Collaboration is more than just working in the same space. True collaboration means aligned goals, clear communication, and mutual trust. It's built intentionally, not by accident. Here's how teams at companies like Spotify, Shopify, and Stripe have cracked the code.
Align Around Shared Goals
Teams that don't know what they're working toward can't collaborate effectively. When goals are unclear, people optimize for different things.
- Make objectives visible: Post OKRs (Objectives and Key Results) where everyone can see them
- Connect daily work to outcomes: When assigning tasks, explain how it contributes to the bigger picture
- Review progress regularly: Weekly or bi-weekly check-ins keep everyone aligned
- Celebrate wins together: When you achieve a goal, acknowledge it as a team
Build Psychological Safety
People won't share ideas or admit mistakes if they fear judgment. Psychological safety—the belief that you can take interpersonal risks without fear of negative consequences—is the foundation of effective collaboration.

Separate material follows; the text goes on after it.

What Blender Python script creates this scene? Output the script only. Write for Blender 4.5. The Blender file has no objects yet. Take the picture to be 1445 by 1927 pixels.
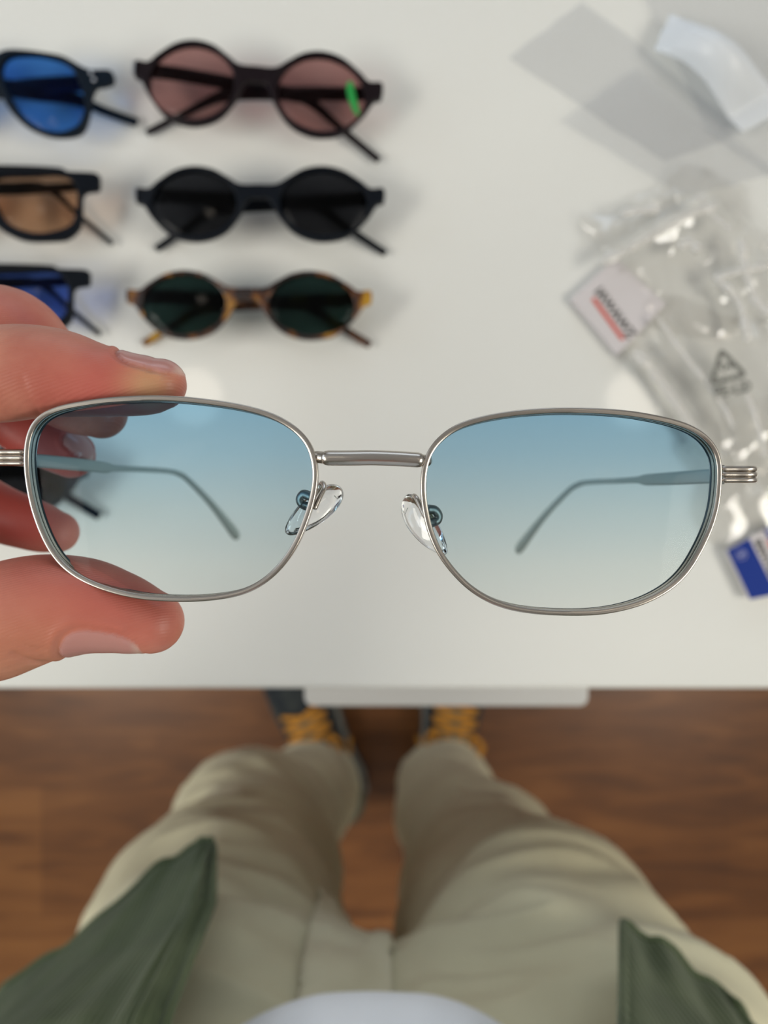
import bpy, bmesh, math, random
import numpy as np
from mathutils import Vector, Matrix, noise
random.seed(7)
scene = bpy.context.scene
COL = scene.collection
PI = math.pi

# ------------------------------------------------------------------ camera, world, light, exposure
H = 1.30                      # height of the lens above the floor
LENS, SENSOR = 26.0, 36.0
F = 1927 * LENS / SENSOR      # focal length in pixels of the 1445x1927 frame
CX, CY = 722.5, 963.5
TABLE_Z = 0.88
CEIL = 2.75
cam = bpy.data.cameras.new('camera')
cam.lens = LENS; cam.sensor_width = SENSOR; cam.sensor_fit = 'AUTO'
cam.clip_start = 0.01
cam.dof.use_dof = True; cam.dof.focus_distance = 0.1385; cam.dof.aperture_fstop = 11.0
camo = bpy.data.objects.new('camera', cam); COL.objects.link(camo)
camo.location = (0, 0, H)
scene.camera = camo
scene.view_settings.view_transform = 'Standard'
scene.view_settings.look = 'None'
scene.view_settings.gamma = 1
scene.view_settings.use_curve_mapping = False
scene.view_settings.exposure = 0.12
scene.cycles.transparent_max_bounces = 24
scene.cycles.max_bounces = 10
scene.cycles.caustics_refractive = False
scene.cycles.caustics_reflective = False
scene.cycles.sample_clamp_indirect = 6

world = bpy.data.worlds.new('world'); scene.world = world; world.use_nodes = True
bg = world.node_tree.nodes['Background']
bg.inputs[0].default_value = (0.72, 0.84, 1.0, 1); bg.inputs[1].default_value = 0.9

def area(name, loc, rot, sx, sy, power, col):
    l = bpy.data.lights.new(name, 'AREA'); l.shape = 'RECTANGLE'; l.size = sx; l.size_y = sy
    l.energy = power; l.color = col
    o = bpy.data.objects.new(name, l); COL.objects.link(o); o.location = loc; o.rotation_euler = rot
    return o
area('daylight_window_left', (-2.33, 0.55, 1.62), (0, -PI/2, 0), 1.45, 2.2, 14, (0.80, 0.90, 1.0))
area('daylight_window_back', (0.3, 2.93, 1.75), (-PI/2, 0, 0), 2.6, 1.25, 12, (0.80, 0.90, 1.0))
area('added_fill_light', (1.10, -0.30, 1.90), (0, 0.55, 0), 0.35, 0.8, 10, (1.0, 0.955, 0.86))  # no lamp hangs here: fill light added to brighten near table and trousers
area('added_fill_light', (-1.10, -0.30, 1.90), (0, -0.55, 0), 0.35, 0.8, 9.5, (1.0, 0.965, 0.88))  # matching added fill on the left side
DOWNLIGHT = 4

# ------------------------------------------------------------------ helpers
def P(px, py, d):
    return Vector(((px-CX)/F*d, (CY-py)/F*d, H-d))
def R(pxr, d): return pxr/F*d

def woff(o):
    v = Vector((0, 0, 0))
    while o is not None:
        v += o.location; o = o.parent
    return v
def link(name, me, mat=None, parent=None, smooth=True):
    o = bpy.data.objects.new(name, me); COL.objects.link(o)
    if mat is not None:
        for m in (mat if isinstance(mat, (list, tuple)) else [mat]): me.materials.append(m)
    if parent is not None:
        off = woff(parent)
        if off.length: me.transform(Matrix.Translation(-off))
        o.parent = parent
    if smooth:
        me.polygons.foreach_set('use_smooth', [True]*len(me.polygons))
    return o
def mobj(name, verts, faces, mat=None, parent=None, smooth=True):
    me = bpy.data.meshes.new(name); me.from_pydata([tuple(v) for v in verts], [], faces); me.update()
    bm = bmesh.new(); bm.from_mesh(me); bmesh.ops.recalc_face_normals(bm, faces=bm.faces[:]); bm.to_mesh(me); bm.free()
    return link(name, me, mat, parent, smooth)
def tag(o, label, cat, group=None, kind=None):
    if label: o['label'] = label
    if cat: o['category'] = cat
    if group: o['group'] = group
    if kind: o['kind'] = kind
    return o
def thing(name, label, cat, loc=(0, 0, 0), group=None):
    o = bpy.data.objects.new(name, None); COL.objects.link(o); o.location = loc
    o.empty_display_size = 0.05
    return tag(o, label, cat, group)
class MB:
    def __init__(s): s.v = []; s.f = []
    def add(s, vs, fs):
        n = len(s.v); s.v += [Vector(v) for v in vs]; s.f += [tuple(i+n for i in f) for f in fs]; return s
    def box(s, a, b):
        (x0, y0, z0), (x1, y1, z1) = a, b
        return s.add([(x0,y0,z0),(x1,y0,z0),(x1,y1,z0),(x0,y1,z0),(x0,y0,z1),(x1,y0,z1),(x1,y1,z1),(x0,y1,z1)],
              [(0,3,2,1),(4,5,6,7),(0,1,5,4),(1,2,6,5),(2,3,7,6),(3,0,4,7)])
    def tube(s, pts, rad, n=12, up=None, asp=1.0, closed=False, caps=True):
        """sweep along pts; rad number or list; asp = thickness along 'up' / width"""
        pts = [Vector(p) for p in pts]; m = len(pts)
        rad = list(rad) if hasattr(rad, '__len__') else [rad]*m
        asps = list(asp) if hasattr(asp, '__len__') else [asp]*m
        rings = []; prev = None
        for i, p in enumerate(pts):
            if closed: t = pts[(i+1) % m]-pts[i-1]
            else: t = pts[min(i+1, m-1)]-pts[max(i-1, 0)]
            t.normalize()
            if up is not None: u = Vector(up)
            elif prev is None: u = Vector((0, 0, 1)) if abs(t.z) < .9 else Vector((1, 0, 0))
            else: u = prev
            u = (u-t*u.dot(t)).normalized(); w = t.cross(u); prev = u
            rings.append((p, t, u, w, rad[i], asps[i]))
        if caps and not closed:
            p, t, u, w, r, a = rings[0]; pre = []
            for k in (1, 2, 3):
                an = k*PI/8; pre.insert(0, (p-t*r*min(1, a)*math.sin(an), t, u, w, r*math.cos(an), a))
            p, t, u, w, r, a = rings[-1]; post = []
            for k in (1, 2, 3):
                an = k*PI/8; post.append((p+t*r*min(1, a)*math.sin(an), t, u, w, r*math.cos(an), a))
            rings = pre+rings+post
        vs = []
        for p, t, u, w, r, a in rings:
            for k in range(n):
                an = 2*PI*k/n
                vs.append(p+w*r*math.cos(an)+u*r*a*math.sin(an))
        fs = []; M = len(rings)
        for i in range(M if closed else M-1):
            for k in range(n):
                a0 = i*n+k; a1 = i*n+(k+1) % n; b = ((i+1) % M)*n
                fs.append((a0, a1, b+(k+1) % n, b+k))
        if not closed:
            fs.append(tuple(range(n))[::-1]); fs.append(tuple((M-1)*n+k for k in range(n)))
        return s.add(vs, fs)
    def ball(s, c, r, n=12, sc=(1, 1, 1)):
        c = Vector(c); vs = []; fs = []; m = n//2+1
        for i in range(1, m):
            th = PI*i/m
            for k in range(n):
                ph = 2*PI*k/n
                vs.append(c+Vector((r*sc[0]*math.sin(th)*math.cos(ph), r*sc[1]*math.sin(th)*math.sin(ph), r*sc[2]*math.cos(th))))
        vs += [c+Vector((0, 0, r*sc[2])), c-Vector((0, 0, r*sc[2]))]
        for i in range(m-2):
            for k in range(n):
                a = i*n+k; b = i*n+(k+1) % n
                fs.append((a, a+n, b+n, b))
        T = (m-1)*n
        for k in range(n):
            fs.append((T, k, (k+1) % n)); fs.append((T+1, (m-2)*n+(k+1) % n, (m-2)*n+k))
        return s.add(vs, fs)
    def chain(s, nodes, step=0.25, n=20):
        """nodes (Vector, radius): smooth-swept tube with round ends and balls"""
        pts, rs = smooth_nodes(nodes, 8)
        s.tube(pts, rs, n=n)
        s.ball(pts[0], rs[0], n); s.ball(pts[-1], rs[-1], n)
        return s
    def build(s, name, mat, parent=None, smooth=True):
        return mobj(name, s.v, s.f, mat, parent, smooth)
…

Research by Amy Edmondson shows that teams with high psychological safety are 17% more productive and 3x more likely to innovate.
How leaders build it:
- Model vulnerability: Share your own mistakes and what you learned
- Celebrate learning: Treat failures as information, not punishment
- Listen actively: When someone shares an idea, really listen rather than dismissing it
- Respond to bad news well: When someone reports a problem, thank them rather than blame them
Choose Tools That Enable, Not Block
Your tools either make collaboration easier or create friction:
- If switching between apps drains energy, consolidate to a unified workspace
- If finding information requires asking "where did we put that?", improve documentation practices
- If collaboration requires manual copy-pasting between systems, invest in integrations or unified platforms
Good tools should be invisible—you barely notice them because they enable work rather than create overhead.
Establish Clear Ownership
Collaboration doesn't mean everyone does everything. Ambiguous responsibility is actually less collaborative because no one owns decisions. Instead:
- Assign clear owners to projects and decisions
- Make it safe for owners to ask for input without abdicating responsibility
- Trust owners to make calls, even if you'd decide differently
Clarity with openness is more effective than ambiguity.
Build in Reflection Time
The best teams regularly review not just what they're producing, but how they're working together. Run retrospectives every 2-4 weeks asking:
- What's working well in how we collaborate?
- What's frustrating or slowing us down?
- What's one thing we'll change?
Small improvements compound. A team that improves 5% per sprint is 2x better after one year.
Balance Synchronous and Asynchronous Work
Not every collaboration needs a meeting:
- Use async for: Information sharing, status updates, documentation, feedback on documents
- Use sync for: Brainstorming, complex decisions, conflict resolution, relationship building
Teams that default to async but sync when needed are more efficient than teams that sync for everything.
Collaboration is a skill that improves with practice. Start with one change, measure its impact, and keep iterating. Small shifts in how you communicate can unlock significant improvements in how your team works together.